Effective noise in stochastic description of inflation
S. Winitzki, A. Vilenkin
TL;DR
This paper analyzes how the stochastic noise term in inflationary dynamics should be characterized for reliable simulations. The authors compute the correlator of the noise field for general smoothing windows and show a universal scaling with the smoothing length, clarifying the impact of window choice versus a sharp cutoff. They demonstrate that the asymptotic noise correlation decays as $C(r,t;\epsilon) \sim e^{-2Ht}(\epsilon H r)^{-4}$ for large separations, aligning with the derivative correlators in de Sitter space and revealing that previously reported strong correlations were artefacts of a sharp cutoff. They also evaluate a sine-wave approximation used in some simulations and show it introduces nonphysical long-range correlations, recommending Gaussian random-field noise with a known correlator for accurate large-scale behavior.
Abstract
Stochastic description of inflationary spacetimes emulates the growth of vacuum fluctuations by an effective stochastic ``noise field'' which drives the dynamics of the volume-smoothed inflaton.
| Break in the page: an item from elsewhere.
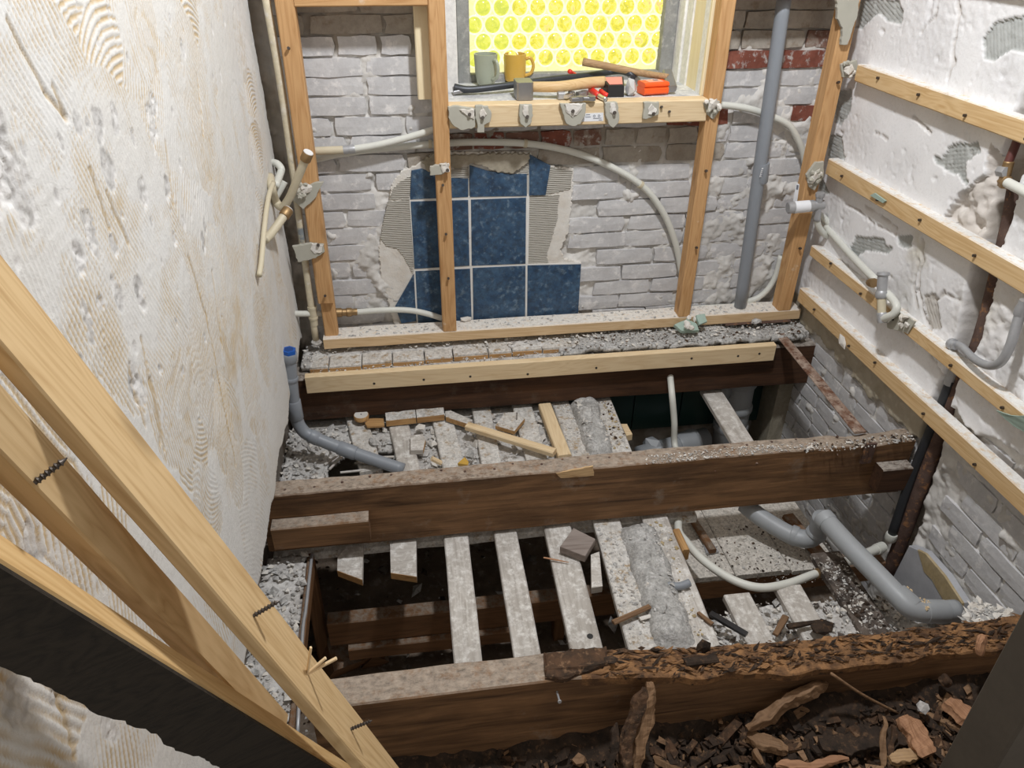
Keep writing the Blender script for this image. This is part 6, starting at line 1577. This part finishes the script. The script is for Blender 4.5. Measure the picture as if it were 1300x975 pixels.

We investigate statistical properties of this field and find its correlator to be a function of distance measured in units of the smoothing length. Our results apply for a wide class of smoothing window functions and are different from previous calculations by Starobinsky and others who used a sharp momentum cutoff. We also discuss the applicability of some approximate noise descriptions to simulations of stochastic inflation.